TASK GOAL:
Reproduce exactly and only the lines running from the one with "0.2, 0.15, 3)" through the one with "LAMPD = mat('lamp_dark_metal', (0.05, 0.05, 0.05), 0.25, 0.7)", both end lines included.

Dataset excerpt:

◇ ◇ ◇ ◇ ◇ ◇ ◇

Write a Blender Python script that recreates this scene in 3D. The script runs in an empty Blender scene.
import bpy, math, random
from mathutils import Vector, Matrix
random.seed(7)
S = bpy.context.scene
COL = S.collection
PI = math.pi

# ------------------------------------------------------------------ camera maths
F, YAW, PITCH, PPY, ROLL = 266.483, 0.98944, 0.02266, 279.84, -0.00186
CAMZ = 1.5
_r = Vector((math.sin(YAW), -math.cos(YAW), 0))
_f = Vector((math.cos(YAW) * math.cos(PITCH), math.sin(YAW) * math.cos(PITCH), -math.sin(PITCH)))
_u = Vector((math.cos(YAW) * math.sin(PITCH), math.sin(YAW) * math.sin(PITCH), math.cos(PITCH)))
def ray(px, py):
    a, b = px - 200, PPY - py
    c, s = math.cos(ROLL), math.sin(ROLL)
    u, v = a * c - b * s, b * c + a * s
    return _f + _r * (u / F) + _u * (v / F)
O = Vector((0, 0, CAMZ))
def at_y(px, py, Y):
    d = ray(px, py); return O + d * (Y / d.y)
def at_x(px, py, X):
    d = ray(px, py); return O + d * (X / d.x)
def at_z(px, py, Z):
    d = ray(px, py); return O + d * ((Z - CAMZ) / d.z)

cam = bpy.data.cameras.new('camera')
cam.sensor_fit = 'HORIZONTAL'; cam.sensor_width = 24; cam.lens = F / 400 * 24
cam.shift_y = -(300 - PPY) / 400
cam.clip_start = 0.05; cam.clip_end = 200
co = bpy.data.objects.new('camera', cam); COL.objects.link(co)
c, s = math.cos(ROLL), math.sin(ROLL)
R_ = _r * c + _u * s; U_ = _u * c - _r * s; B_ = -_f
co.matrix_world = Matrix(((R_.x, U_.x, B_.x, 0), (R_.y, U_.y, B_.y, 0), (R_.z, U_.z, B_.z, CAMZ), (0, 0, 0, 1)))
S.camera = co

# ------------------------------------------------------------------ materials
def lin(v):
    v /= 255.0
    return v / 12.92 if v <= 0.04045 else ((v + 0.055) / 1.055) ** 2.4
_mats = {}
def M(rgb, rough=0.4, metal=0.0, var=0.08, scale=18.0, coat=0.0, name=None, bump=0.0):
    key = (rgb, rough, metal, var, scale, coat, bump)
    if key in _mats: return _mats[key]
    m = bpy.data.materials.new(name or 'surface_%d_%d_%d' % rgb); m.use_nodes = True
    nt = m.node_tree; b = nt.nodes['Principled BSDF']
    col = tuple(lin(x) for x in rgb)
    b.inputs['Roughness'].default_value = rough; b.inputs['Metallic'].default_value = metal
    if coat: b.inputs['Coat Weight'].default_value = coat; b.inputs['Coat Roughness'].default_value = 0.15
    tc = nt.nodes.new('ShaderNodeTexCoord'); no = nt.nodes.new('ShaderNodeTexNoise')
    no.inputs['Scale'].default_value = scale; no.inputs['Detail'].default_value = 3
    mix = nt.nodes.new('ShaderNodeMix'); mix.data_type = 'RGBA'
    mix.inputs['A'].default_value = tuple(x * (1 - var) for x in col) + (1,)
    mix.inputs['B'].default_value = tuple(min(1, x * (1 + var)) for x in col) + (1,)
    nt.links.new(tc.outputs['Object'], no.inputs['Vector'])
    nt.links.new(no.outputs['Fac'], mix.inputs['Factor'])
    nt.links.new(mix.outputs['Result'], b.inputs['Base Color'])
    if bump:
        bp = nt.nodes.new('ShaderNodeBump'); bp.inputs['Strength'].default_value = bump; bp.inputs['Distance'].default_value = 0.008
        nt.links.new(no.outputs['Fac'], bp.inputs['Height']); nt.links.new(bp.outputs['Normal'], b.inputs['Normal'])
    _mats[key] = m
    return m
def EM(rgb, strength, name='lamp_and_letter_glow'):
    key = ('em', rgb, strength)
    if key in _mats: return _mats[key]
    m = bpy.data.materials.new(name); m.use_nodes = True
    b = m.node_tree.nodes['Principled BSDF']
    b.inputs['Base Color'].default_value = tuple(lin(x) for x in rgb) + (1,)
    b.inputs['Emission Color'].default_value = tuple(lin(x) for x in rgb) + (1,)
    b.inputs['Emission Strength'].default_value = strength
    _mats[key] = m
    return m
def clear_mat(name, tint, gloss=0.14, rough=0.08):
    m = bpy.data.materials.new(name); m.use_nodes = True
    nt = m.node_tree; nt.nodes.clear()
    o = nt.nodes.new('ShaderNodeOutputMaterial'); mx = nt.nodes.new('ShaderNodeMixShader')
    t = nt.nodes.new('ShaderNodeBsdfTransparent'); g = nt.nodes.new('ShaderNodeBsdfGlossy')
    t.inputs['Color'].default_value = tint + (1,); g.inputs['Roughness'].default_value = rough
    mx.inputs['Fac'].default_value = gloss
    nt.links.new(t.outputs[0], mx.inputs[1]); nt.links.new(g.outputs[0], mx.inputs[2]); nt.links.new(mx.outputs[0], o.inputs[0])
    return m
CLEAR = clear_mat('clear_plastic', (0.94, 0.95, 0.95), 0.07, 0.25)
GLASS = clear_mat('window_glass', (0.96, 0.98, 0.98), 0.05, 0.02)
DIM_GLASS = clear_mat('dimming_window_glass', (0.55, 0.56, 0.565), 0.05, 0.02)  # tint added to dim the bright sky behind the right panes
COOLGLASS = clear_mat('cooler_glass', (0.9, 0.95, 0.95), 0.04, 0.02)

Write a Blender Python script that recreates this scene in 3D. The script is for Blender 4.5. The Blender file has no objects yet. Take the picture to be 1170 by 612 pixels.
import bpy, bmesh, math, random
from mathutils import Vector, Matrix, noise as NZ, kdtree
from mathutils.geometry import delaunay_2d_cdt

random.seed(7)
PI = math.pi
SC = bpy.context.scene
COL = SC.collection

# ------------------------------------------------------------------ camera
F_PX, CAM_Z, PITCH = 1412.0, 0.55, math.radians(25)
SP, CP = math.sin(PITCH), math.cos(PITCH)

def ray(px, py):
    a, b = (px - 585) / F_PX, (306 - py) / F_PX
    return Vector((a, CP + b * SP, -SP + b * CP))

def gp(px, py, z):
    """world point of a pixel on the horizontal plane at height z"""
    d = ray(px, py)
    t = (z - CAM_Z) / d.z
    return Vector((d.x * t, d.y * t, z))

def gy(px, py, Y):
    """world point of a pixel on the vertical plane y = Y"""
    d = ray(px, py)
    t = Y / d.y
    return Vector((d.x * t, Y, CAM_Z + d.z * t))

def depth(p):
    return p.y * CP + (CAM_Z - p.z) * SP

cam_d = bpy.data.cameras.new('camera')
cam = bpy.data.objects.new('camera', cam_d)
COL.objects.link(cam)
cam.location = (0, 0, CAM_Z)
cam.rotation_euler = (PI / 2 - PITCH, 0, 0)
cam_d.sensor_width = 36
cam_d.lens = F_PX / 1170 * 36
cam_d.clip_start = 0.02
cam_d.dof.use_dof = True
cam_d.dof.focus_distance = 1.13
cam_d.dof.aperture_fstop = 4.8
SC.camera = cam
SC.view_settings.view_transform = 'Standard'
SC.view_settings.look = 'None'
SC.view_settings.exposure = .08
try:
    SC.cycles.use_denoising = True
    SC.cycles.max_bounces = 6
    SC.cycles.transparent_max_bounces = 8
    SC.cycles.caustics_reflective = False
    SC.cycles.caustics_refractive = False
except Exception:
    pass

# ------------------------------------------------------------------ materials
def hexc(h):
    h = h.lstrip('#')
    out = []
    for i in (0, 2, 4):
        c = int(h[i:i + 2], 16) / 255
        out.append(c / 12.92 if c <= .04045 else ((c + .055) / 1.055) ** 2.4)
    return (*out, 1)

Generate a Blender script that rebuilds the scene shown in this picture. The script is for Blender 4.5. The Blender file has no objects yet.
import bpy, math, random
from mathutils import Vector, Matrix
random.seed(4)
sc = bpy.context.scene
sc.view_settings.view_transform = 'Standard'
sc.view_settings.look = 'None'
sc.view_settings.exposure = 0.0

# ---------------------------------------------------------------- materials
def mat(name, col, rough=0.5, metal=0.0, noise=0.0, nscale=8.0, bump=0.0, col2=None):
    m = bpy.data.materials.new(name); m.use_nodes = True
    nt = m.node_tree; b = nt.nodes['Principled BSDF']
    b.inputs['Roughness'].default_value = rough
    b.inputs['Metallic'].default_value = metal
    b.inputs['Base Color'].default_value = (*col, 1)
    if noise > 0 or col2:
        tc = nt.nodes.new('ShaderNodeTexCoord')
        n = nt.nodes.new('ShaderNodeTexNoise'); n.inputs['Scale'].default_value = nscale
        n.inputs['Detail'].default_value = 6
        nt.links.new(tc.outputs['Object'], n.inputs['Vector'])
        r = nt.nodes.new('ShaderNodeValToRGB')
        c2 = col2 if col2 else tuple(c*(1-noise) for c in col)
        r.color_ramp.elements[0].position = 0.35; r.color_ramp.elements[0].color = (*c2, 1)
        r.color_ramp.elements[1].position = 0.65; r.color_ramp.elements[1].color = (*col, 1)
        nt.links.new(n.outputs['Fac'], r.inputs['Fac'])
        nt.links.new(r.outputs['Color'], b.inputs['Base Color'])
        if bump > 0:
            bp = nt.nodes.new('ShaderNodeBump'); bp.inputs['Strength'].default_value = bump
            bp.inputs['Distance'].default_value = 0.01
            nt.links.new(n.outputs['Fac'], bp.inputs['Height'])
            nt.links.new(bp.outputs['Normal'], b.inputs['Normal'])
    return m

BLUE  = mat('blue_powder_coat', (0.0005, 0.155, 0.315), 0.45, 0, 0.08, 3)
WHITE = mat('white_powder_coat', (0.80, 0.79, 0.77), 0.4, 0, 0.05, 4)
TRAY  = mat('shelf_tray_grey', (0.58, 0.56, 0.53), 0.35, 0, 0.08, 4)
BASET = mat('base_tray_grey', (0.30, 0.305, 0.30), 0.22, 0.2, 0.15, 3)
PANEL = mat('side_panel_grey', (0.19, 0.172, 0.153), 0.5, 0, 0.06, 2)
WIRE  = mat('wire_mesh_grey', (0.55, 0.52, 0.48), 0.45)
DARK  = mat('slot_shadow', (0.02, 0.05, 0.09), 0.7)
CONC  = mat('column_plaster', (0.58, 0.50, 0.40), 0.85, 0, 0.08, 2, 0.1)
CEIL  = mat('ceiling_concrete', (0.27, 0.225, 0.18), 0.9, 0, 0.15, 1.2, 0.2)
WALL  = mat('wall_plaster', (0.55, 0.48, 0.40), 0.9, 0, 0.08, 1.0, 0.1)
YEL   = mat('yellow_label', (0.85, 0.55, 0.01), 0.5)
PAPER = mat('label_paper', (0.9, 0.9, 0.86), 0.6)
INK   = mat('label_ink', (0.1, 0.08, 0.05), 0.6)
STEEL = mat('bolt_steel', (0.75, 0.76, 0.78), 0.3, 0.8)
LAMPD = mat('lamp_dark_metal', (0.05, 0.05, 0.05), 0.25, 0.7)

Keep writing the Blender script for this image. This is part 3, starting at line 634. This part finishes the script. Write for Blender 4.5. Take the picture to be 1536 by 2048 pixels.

◇ ◇ ◇ ◇ ◇ ◇ ◇

EXERCISE RESULT:
BASET = mat('base_tray_grey', (0.30, 0.305, 0.30), 0.22, 0.2, 0.15, 3)
PANEL = mat('side_panel_grey', (0.19, 0.172, 0.153), 0.5, 0, 0.06, 2)
WIRE  = mat('wire_mesh_grey', (0.55, 0.52, 0.48), 0.45)
DARK  = mat('slot_shadow', (0.02, 0.05, 0.09), 0.7)
CONC  = mat('column_plaster', (0.58, 0.50, 0.40), 0.85, 0, 0.08, 2, 0.1)
CEIL  = mat('ceiling_concrete', (0.27, 0.225, 0.18), 0.9, 0, 0.15, 1.2, 0.2)
WALL  = mat('wall_plaster', (0.55, 0.48, 0.40), 0.9, 0, 0.08, 1.0, 0.1)
YEL   = mat('yellow_label', (0.85, 0.55, 0.01), 0.5)
PAPER = mat('label_paper', (0.9, 0.9, 0.86), 0.6)
INK   = mat('label_ink', (0.1, 0.08, 0.05), 0.6)
STEEL = mat('bolt_steel', (0.75, 0.76, 0.78), 0.3, 0.8)
LAMPD = mat('lamp_dark_metal', (0.05, 0.05, 0.05), 0.25, 0.7)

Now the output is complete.